• SUPPLIED MATERIAL:
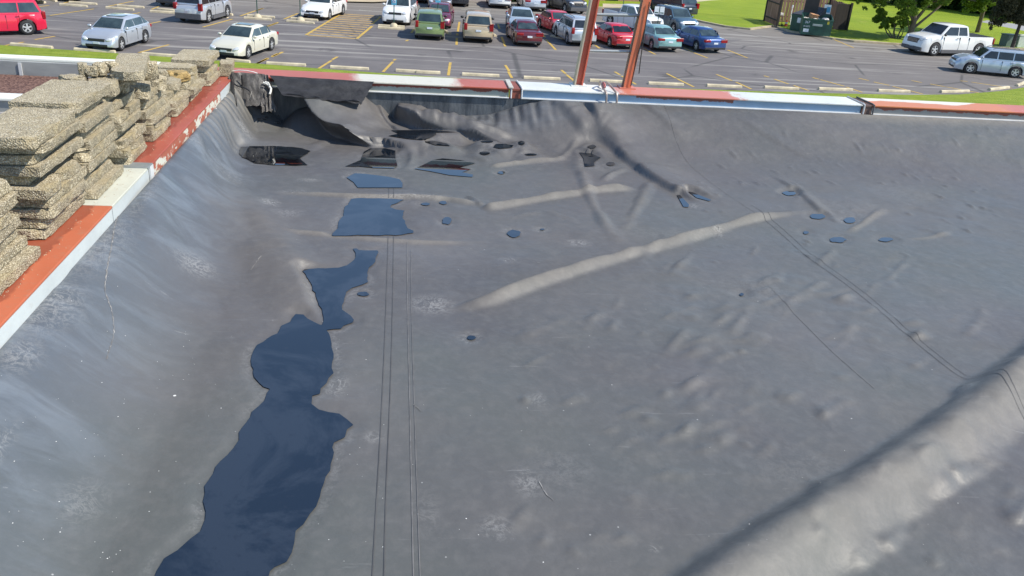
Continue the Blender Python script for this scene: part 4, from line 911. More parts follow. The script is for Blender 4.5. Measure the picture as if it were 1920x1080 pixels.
def ell(cx, cy, rx, ry, n=14, seed=0):
    r = random.Random(int(cx*7+cy)); return [(cx+rx*math.cos(2*PI*k/n)*r.uniform(.82, 1.15), cy+ry*math.sin(2*PI*k/n)*r.uniform(.85, 1.15)) for k in range(n)]
waters = [(W1, 'largest dark puddle winding from the middle of the roof to the bottom edge'), (W2, 'bright blue puddle shaped like a ragged square'), (W3, 'blue puddle just above the ragged square one'),
 (W4, 'puddle nearest the torn corner, mirroring it'), (W5, 'dark puddle mirroring the black fold'), (W6, 'pointed puddle right of the dark one'), (W7, 'flat black puddle under the draped fold'), (W8, 'thin black sliver of water below the flat black puddle'),
 (W9, 'small dark triangular puddle at the foot of the small ridges'), (W10, 'slanted blue puddle, left one of the pair under the long fold'), (W11, 'narrow blue puddle, right one of the pair under the long fold')]
for q, lb in [((884, 633.5, 8, 4.3), 'lone small dark puddle in the middle of the membrane'), ((681, 551, 11, 4), 'small dark puddle right of the neck of the largest puddle'), ((964, 438, 13, 7), 'oval blue puddle below the pale ridge'),
 ((838, 414, 9.5, 6.5), 'small blue puddle right of the ragged square one'), ((798, 382.5, 9, 2.6), 'tiny blue puddle, left of the two right of the ragged square'), ((831, 380, 7, 3.3), 'tiny blue puddle, right of the two right of the ragged square'),
 ((940, 323.5, 7, 2.6), 'tiny blue puddle right of the pointed puddle'), ((1480, 362, 12, 4.5), 'blue puddle nearest the far parapet on the right side'), ((1533, 405.5, 14, 5), 'elongated blue puddle at the end of the pale ridge'),
 ((1594, 413, 11, 5.5), 'round blue puddle right of the thin crease'), ((1511, 436, 5, 3), 'tiniest blue puddle left of the right hand group'), ((1571, 449.5, 15, 5), 'blue puddle lowest of the right hand group'), ((1661, 449, 13, 3.8), 'blue puddle farthest right'),
 ((943, 274, 20, 4.5), 'long dark puddle in the hollow under the far folds'), ((909, 287, 9, 3.2), 'small dark puddle left of the far hollow'), ((995, 289.5, 12, 1.8), 'thin black puddle above the short ridge'), ((978, 268, 6.5, 4), 'small dark puddle right of the far hollow'),
 ((913, 265, 12, 2), 'thin dark puddle at the top of the far hollow'), ((1145, 307, 8, 3.5), 'small dark puddle right of the triangular one'), ((1110, 275, 8, 3.5), 'small dark puddle above the triangular one'), ((1017, 430, 4, 1.6), 'very small dark puddle right of the oval one'), ((1391, 552, 4.5, 2.8), 'very small dark puddle alone at the right of centre')]:
    waters.append((ell(*q), lb))
def lvl(q):
    cx = sum(a[0] for a in q)/len(q); cy = sum(a[1] for a in q)/len(q)
    if q is W7: return .07
    if q is W8: return .05
    if q is W9: return .02
    if cy < 269: return .07
    if cy < 280: return .055
    if cy < 293 and cx > 850: return .03
    if cy < 310 and cx > 1100: return .02
    return 0
LV = [lvl(q) for q, lb in waters]
wpolys = [([tuple(pt(x, y, HM-lv_)[:2]) for x, y in q], lb) for (q, lb), lv_ in zip(waters, LV)]
for i_, (P, lb) in enumerate(wpolys):       # ragged shoreline
    if len(P) > 15 and i_ < 8:
        o = []; rj = random.Random(i_)
        for a, b in zip(P, P[1:]+P[:1]):
            L_ = math.dist(a, b); n_ = max(1, int(L_/.03)); nx, ny = (b[1]-a[1])/(L_+1e-9), -(b[0]-a[0])/(L_+1e-9)
            for k in range(n_):
                j = 0 if k == 0 else rj.uniform(-.006, .006); o.append((a[0]+(b[0]-a[0])*k/n_+nx*j, a[1]+(b[1]-a[1])*k/n_+ny*j))
        wpolys[i_] = (o, lb)
wd = np.full(X.shape, 9.0); WL_ = np.zeros_like(X); wid = np.full(X.shape, .06); LF = np.zeros_like(X); PD = np.full(X.shape, 9.0)
for (P, lb), lv_ in zip(wpolys, LV):
    m, D, sd, tt = dist_poly(P+[P[0]], .2); Pn = np.array(P); x = X[m]; y = Y[m]; ins = np.zeros(x.shape, bool)
    for i in range(len(Pn)):
        a = Pn[i]; b = Pn[(i+1) % len(Pn)]; c_ = ((a[1] > y) != (b[1] > y)) & (x < (b[0]-a[0])*(y-a[1])/(b[1]-a[1]+1e-12)+a[0]); ins ^= c_
    D = np.where(ins, -D, D); nr = D < wd[m]; t1 = WL_[m]; t1[nr] = lv_; WL_[m] = t1; t2 = wid[m]; t2[nr] = (.12 if P is wpolys[4][0] or P is wpolys[5][0] or P is wpolys[3][0] else .06) if lv_ == 0 else .05; wid[m] = t2; wd[m] = np.minimum(wd[m], D)
    if lv_:
        m2, D2, _, _ = dist_poly(P+[P[0]], .24); a2 = np.minimum(D2, 9); f2 = lv_*sm(1-a2/.22); LF[m2] = np.maximum(LF[m2], f2); PD[m2] = np.minimum(PD[m2], a2)
wmask = sm((wd-.004)/wid)             # 0 in the water, 1 away from it
# broad level: cants along the walls
dl = X-XL; df = YF-Y
lwid = np.interp(Y, [0, 4.4, 5.6, 7.2], [.66, .62, .34, .26]); left_h = .285*(1-sm(dl/lwid))**1.5+.01*vnoise(X, Y, 2.5, 3)*sm(1-dl/1.2)
edge = np.interp(X, [-1.4, -1.15, -1.0, -.9, -.55, -.35, -.1, .15, .7, .95, 1.15, 12], [.24, .12, .0, .10, .22, .24, .06, .08, .13, .22, .272, .279])
wf = np.interp(X, [-1.4, -.9, 0, .9, 1.5, 4, 9], [.35, .5, .55, .62, .9, 1.25, 1.5])
far_h = edge*(1-sm(df/wf))**1.35
plate = .018*sm((X-1.6)/1.6)*sm((Y-4.6)/1.5)+.02*sm((X-4.0)/2)
Hh = np.maximum(left_h, far_h)+plate
BLU += sm(1-dl/.62)*.9*sm((6.9-Y)/1.2)  # sky sheen of the left slope, painted in as blue tint
TAN += .75*sm(1-df/.30)*sm((X-3.2)/1.2)  # bright sheen along the far right cant, painted as a pale strip
BLU += .5*sm(1-df/.5)*sm((X-.3)/.4)*sm((1.6-X)/.5)
# pleats in the far lining and on the left lining near the corner
pl_ = (np.sin(X*44+2*vnoise(X, Y, 3, 8)*4)+.6*np.sin(X*91+1.3))
Hh += .012*pl_*sm(1-df/.5)*sm((X+.05)/.3)*sm((1.35-X)/.3)*sm(df/.04)
Hh += .010*np.sin(Y*52+vnoise(X, Y, 4, 5)*6)*sm(1-dl/.28)*sm((Y-5.6)/.4)
Hh += .006*np.sin(Y*13+X*6+vnoise(X, Y, 2, 6)*5)*sm(1-dl/.8)*sm((Y-2.5)/1)
TAN += .9*sm(1-dl/.22)*sm((Y-5.5)/.4)*(.5+.5*np.sin(Y*60+X*9))
# ridges: photo crest, height, width on the left of travel, width on the right of travel, tan amount
DX = np.zeros_like(X); DY = np.zeros_like(X)
def ridge(P, h, wl, wr, tan=0, taper=(.25, .25), n=6, flat=False, pw=1.0, tanside=0, over=0):
    global Hh
    pl = [tuple(pt(x, y, HM-h*.85)[:2]) for x, y in P]
    if over:
        d_ = np.array(pl[-1])-np.array(pl[0]); d_ /= np.linalg.norm(d_); pl = [(a-d_[1]*over, b+d_[0]*over) for a, b in pl]
    pl = spline(pl, n)
    m, D, sd, t = dist_poly(pl, max(wl, wr)+.02)
    wdt = np.where(sd > 0, wl, wr); q = np.clip(D/wdt, 0, 1); prof = (.5*(1+np.cos(PI*q)))**pw
    tp = sm(t/max(taper[0], 1e-3))*sm((1-t)/max(taper[1], 1e-3)) if taper else 1
    amp = 1+(.05 if h > .1 else .16)*np.interp(t, np.linspace(0, 1, 24), np.random.RandomState(int(P[0][0])).rand(24)-.5)*2
    Hh[m] += h*prof*tp*amp
    if over:
        a = np.array(pl[0]); b = np.array(pl[-1]); d_ = (b-a)/np.linalg.norm(b-a); nn_ = np.array([d_[1], -d_[0]])   # toward the right of travel
        qq = np.clip(D/(wr*1.6+.05), 0, 1); f_ = np.where(sd > 0, .5*(1+np.cos(PI*np.clip(D/.34, 0, 1))), np.clip(1-D/wr, 0, 1))*tp*over
        DX[m] += nn_[0]*f_; DY[m] += nn_[1]*f_
    if tan:
        qq = np.where((sd < 0) if tanside >= 0 else (sd > 0), q, np.clip(q*1.9, 0, 1)); TAN[m] = np.maximum(TAN[m], tan*tp*sm(1-qq*.95))
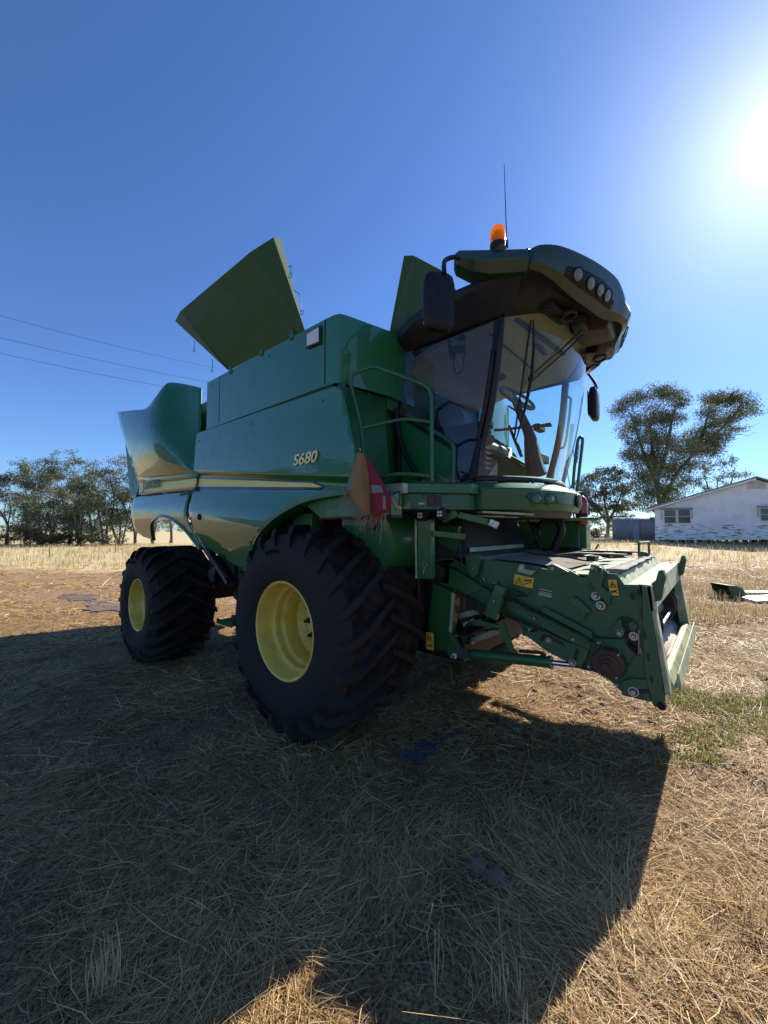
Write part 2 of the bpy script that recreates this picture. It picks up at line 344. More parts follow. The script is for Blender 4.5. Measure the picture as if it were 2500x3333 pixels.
mb=MB()
for px,py in((751,1203),(852,1143),(950,1090)):
    p=Y(px,py,-1.6); mb.bb(p+V(-.03,-.012,-.05),p+V(.03,.012,.05))
both('cover_hinge',mb,'green_in',HV,bevel=.004)
f0=V(.56,-.99,3.74); f1=V(.56,.99,3.74)
t0=V(.62,-.827,4.60); t1=V(.673,-.75,4.62); t2=V(.72,-.45,4.63)
mb=MB(); mb.add([f0,t0,t1,V(.60,-.80,3.9)],[(0,1,2,3)]); mb.add([V(.60,-.80,3.9),t1,V(.78,-.40,4.60),V(.66,-.55,3.9)],[(0,1,2,3)])
mb.add([V(.66,-.55,3.9),V(.78,-.40,4.60),V(.80,.40,4.35),V(.66,.55,3.9)],[(0,1,2,3)]); mb.add([V(.66,.55,3.9),V(.80,.40,4.35),V(.673,.85,4.5),f1],[(0,1,2,3)])
mb.add([f0,V(.60,-.80,3.9),V(.66,-.55,3.9),V(.66,.55,3.9),f1],[(0,1,2,3,4)])
obj('front_tank_cover',mb,'olive',HV,solid=.012,smooth=False,flip_to=(1,0,0))
# wire clips hanging off the cover edge
mb=MB()
for (a,b,c_,d) in((938,870,945,890),(958,945,982,1010),(628,1110,632,1135),(686,1170,690,1200)):
    q0=Y(a,b,-1.88); q1=Y(c_,d,-1.86); mid=(q0+q1)/2+V(.03,0,.03); mb.tube(crom([q0,mid,q1],5),.003,5)
    mb.tube([q1+V(.022*math.cos(k*PI/5),0,.022*math.sin(k*PI/5)-.02) for k in range(11)],.003,4,False)
obj('cover_wire',mb,'blackm',HV)
# ---- engine hood at the rear (flared side, both sides)
H=lambda px,py,y: Y(px,py,y)
rows=[[H(382,1341,-1.86),H(432,1335,-1.86),H(475,1329,-1.83),H(505,1294,-1.77),H(530,1261,-1.69),H(553,1245,-1.60),H(600,1250,-1.46),H(655,1262,-1.36)],
      [H(393,1390,-1.88),H(440,1390,-1.89),H(485,1388,-1.87),H(515,1380,-1.81),H(540,1372,-1.73),H(565,1368,-1.64),H(605,1370,-1.52),H(652,1375,-1.42)],
      [H(411,1450,-1.86),H(455,1452,-1.88),H(500,1452,-1.86),H(535,1446,-1.81),H(562,1440,-1.74),H(588,1436,-1.66),H(618,1436,-1.57),H(648,1438,-1.49)],
      [H(432,1520,-1.76),H(470,1520,-1.79),H(515,1518,-1.79),H(560,1512,-1.76),H(590,1506,-1.73),H(610,1503,-1.68),H(628,1501,-1.62),H(644,1500,-1.57)],
      [H(447,1556,-1.68),H(485,1554,-1.69),H(530,1550,-1.70),H(580,1545,-1.69),H(622,1540,-1.665),H(630,1540,-1.66),H(636,1540,-1.65),H(642,1540,-1.64)]]
mb=MB().grid(patch(rows,5,5)); both('engine_hood',mb,'green',HV,solid=.02,flip_to=(0,-1,0),angle=60)
rows=[[V(p.x,p.y,p.z) for p in rows[-1]],[V(p.x,p.y+.045,p.z-.075) for p in rows[-1]]]
mb=MB().grid(rows); both('hood_ledge',mb,'green',HV,solid=.01,flip_to=(0,-1,-1))
# light slot near hood front
mb=MB().prism([Y(590,1276,-1.395),Y(655,1281,-1.355),Y(657,1289,-1.36),Y(600,1284,-1.40)],(0,-.012,0)); both('hood_handle',mb,'green_dusty',HV,bevel=.003)
mb=MB().bb((-2.36,-1.36,2.75),(-2.31,-1.33,3.72)); both('hood_seal',mb,'black',HV,bevel=.005)
mb=MB()
for k in range(5): mb.sph((-2.42,-1.375-.03*k/4*0,2.9+.17*k),.008,6,4)
both('hood_rivet',mb,'blackm',HV)
# rear body sliver behind the flared hood
mb=MB().hexa([V(-5.35,-1.50,2.42),V(-4.3,-1.50,2.40),V(-4.3,1.50,2.40),V(-5.35,1.50,2.42)],[V(-5.75,-1.5,3.55),V(-2.4,-1.33,3.70),V(-2.4,1.33,3.70),V(-5.75,1.5,3.55)])
obj('engine_deck',mb,'green_in',HV,bevel=.03)
mb=MB().hexa([V(-4.8,-1.38,2.0),V(-2.3,-1.5,2.0),V(-2.3,1.5,2.0),V(-4.8,1.38,2.0)],[V(-5.25,-1.42,2.45),V(-2.3,-1.5,2.45),V(-2.3,1.5,2.45),V(-5.25,1.42,2.45)])
obj('rear_body',mb,'green_in',HV,bevel=.03)
# ---- front bulkhead of tank/body towards the cab
rows=[]
for z,dx in((3.10,0),(2.75,.03),(2.40,.10),(2.15,.16)):
    rows.append([V(.50+dx,-1.60,z),V(.515+dx,-1.545,z),V(.47+dx*.8,-1.48,z),V(.49+dx*.7,-1.30,z),V(.54+dx*.5,-1.04,z),V(.50+dx*.4,-.96,z),V(.45,-.6,z)])
mb=MB().grid(rows); both('front_bulkhead',mb,'green_in',HV,solid=.012,flip_to=(1,-.3,0),angle=30)
mb=MB().bb((-2.0,-1.42,1.98),(.40,1.42,3.02)); obj('body_light_block',mb,'ink',HV)  # added dark filler box, keeps light from passing through the body
# seam line on the bulkhead
mb=MB().tube([V(.505,-1.585,3.06),V(.62,-1.60,2.6),V(.70,-1.60,2.25)],.008,6); both('body_seal',mb,'ink',HV)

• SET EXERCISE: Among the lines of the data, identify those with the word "More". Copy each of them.

• TASK OUTPUT:
Continue the Blender Python script for this scene: part 4, from line 911. More parts follow. The script is for Blender 4.5. Measure the picture as if it were 1920x1080 pixels.
Write part 2 of the bpy script that recreates this picture. It picks up at line 344. More parts follow. The script is for Blender 4.5. Measure the picture as if it were 2500x3333 pixels.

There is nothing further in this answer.